Determine whether or not each of the definition of ∗ given below gives a binary operation. In the event that ∗ is not a binary operation, give justification for this.

Determine whether or not each of the definition of ∗ given below gives a binary
operation. In the event that ∗ is not a binary operation, give justification for this.
(i) On Z+, define ∗ by a ∗ b = a – b
(ii) On Z+, define ∗ by a ∗ b = ab
(iii) On R, define ∗ by a ∗ b = ab2
(iv) On Z+, define ∗ by a ∗ b = | a – b |
(v) On Z+, define ∗ by a ∗ b = a

Answer
(i) On Z⁺, * is defined by a * b = a − b.
It is not a binary operation as the image of (1, 2) under * is 1 * 2 = 1 − 2 = −1 ∉ Z⁺.
(ii) On Z⁺, * is defined by a * b = ab.
It is seen that for each a, b ∈ Z⁺, there is a unique element ab in Z⁺.

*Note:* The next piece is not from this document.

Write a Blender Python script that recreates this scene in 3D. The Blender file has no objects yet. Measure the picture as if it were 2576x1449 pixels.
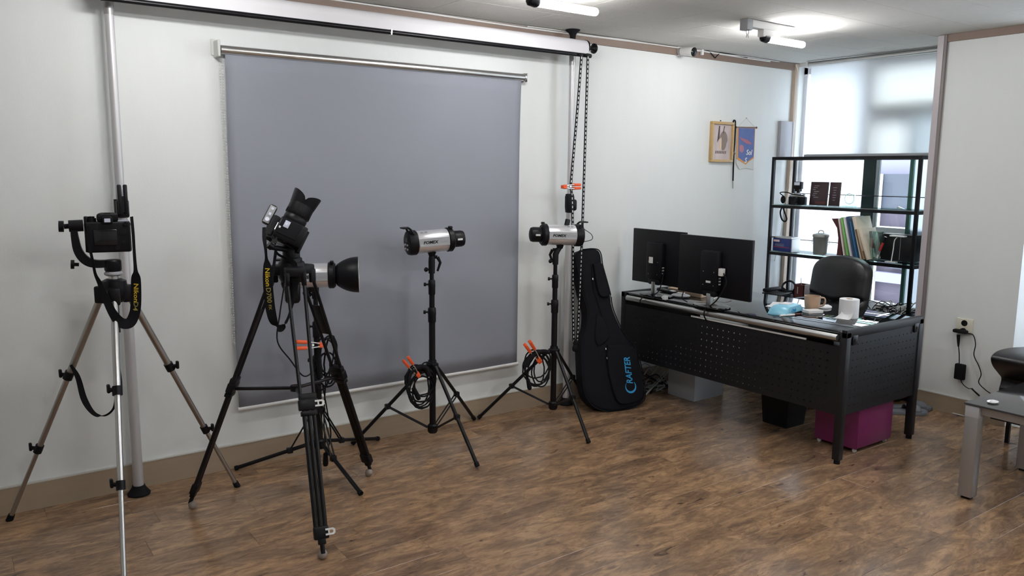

This means that * carries each pair (a, b) to a unique element a * b = ab in Z⁺. Therefore, * is a binary operation.
(iii) On R, * is defined by a * b = ab².
It is seen that for each a, b ∈ R, there is a unique element ab² in R.
This means that * carries each pair (a, b) to a unique element a * b = ab² in R. Therefore, * is a binary operation.
(iv) On Z⁺, * is defined by a * b = |a − b|.
It is seen that for each a, b ∈ Z⁺, there is a unique element |a − b| in Z⁺. This means that * carries each pair (a, b) to a unique element a * b = |a − b| in Z⁺.
Therefore, * is a binary operation.
(v) On Z⁺, * is defined by a * b = a.
* carries each pair (a, b) to a unique element a * b = a in Z⁺. Therefore, * is a binary operation.